Unusual acts of omission

RBI's ambivalent stand on YES Bank CEO raises uncertainty

Unusual acts of omission
Reserve Bank of India
Business Standard Editorial Comment
Last Updated : Sep 03 2018 | 11:15 PM IST
Two recent developments raise questions about the Reserve Bank of India’s (RBI’s) consistency in the governance of private banks. The first is the central bank’s tardy move to approve the reappointment of Rana Kapoor as managing director (MD) and chief executive officer (CEO) of YES Bank. The central bank’s silence till August 30, which was a day before Mr Kapoor’s three-year term expired, saw the bank’s stock price plunge. The uncertainty was needless as the bank’s board had approved his reappointment in June and the banking regulator had ample time to consider the issue. Second, granting him conditional approval under the rubric “till further notice” scarcely diminishes the uncertainty for a bank that is facing challenging times. No commercial entity of the size of YES Bank can run smoothly if the fate of its CEO continues to hang in the balance in this manner. The RBI was admittedly not bound to confirm Mr Kapoor’s re-appointment, especially when it made it clear in the past that it was unhappy with the sharp divergence in the assessment of bad loans for the second consecutive year. But the regulator should not be seen to take an ambivalent stand like this. In the case of the troubled Axis Bank, it did take a firm stand by asking the board to reconsider a fourth three-year term for its CEO and MD Shikha Sharma. The move prompted Ms Sharma to request that her term ends in December this year and provided the board the opportunity to search for a successor at leisure. YES Bank would have benefited from a similar certainty. 
 
The second concerns the subsidiary of ICICI Bank, ICICI Securities, which recently re-elected Chanda Kochhar to its board. In ICICI Securities’ case, many questions have arisen over the conduct of the ICICI Bank board. Foremost among them is how the board of ICICI Bank, which owns 79.22 per cent of this listed subsidiary, should vote in favour of Ms Kochhar, when she is on leave from the bank pending a board-mandated internal investigation under Justice Srikrishna for transactions allegedly involving conflict of interest. It is nobody’s case that Ms Kochhar should be considered guilty until proven innocent.
 
But in voting for her reappointment in the bank’s largest subsidiary, the bank board appears to have pre-judged the issue. When it owns nearly 80 per cent of ICICI Securities, the fact that 95.78 per cent of the shareholders voted for Ms Kochhar’s reappointment is irrelevant. Propriety demanded that the ICICI Bank board should have abstained from voting.

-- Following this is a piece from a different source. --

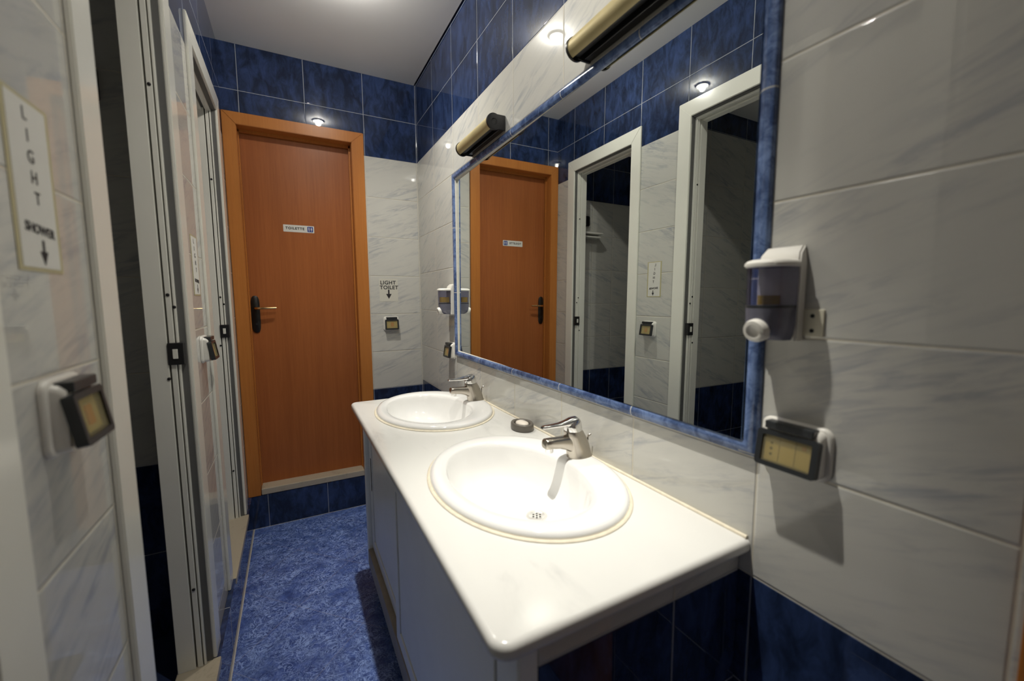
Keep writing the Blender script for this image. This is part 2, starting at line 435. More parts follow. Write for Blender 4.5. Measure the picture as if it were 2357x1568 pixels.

Indeed, it is worth wondering whether the outcome would have been different had the promoter board chosen to take this principled and non-committal route.
 
That said, the Reserve Bank of India, which proposes to set in motion an exercise to “sensitise” independent directors on private bank boards to governance standards, should find out whether there is a clear case of questionable board conduct. The central bank may argue that ICICI Securities does not strictly come under its purview. But the conduct of ICICI Bank’s board certainly does, and when it discharges its fiduciary responsibilities towards majority-owned subsidiaries, whether they are in banking or not, the issue must surely fall within the ambit of the banking regulator’s responsibilities too. The related question, of course, is why the market regulator, the Securities and Exchange Board of India, has not asked this question to the board, given that ICICI Securities is publicly traded.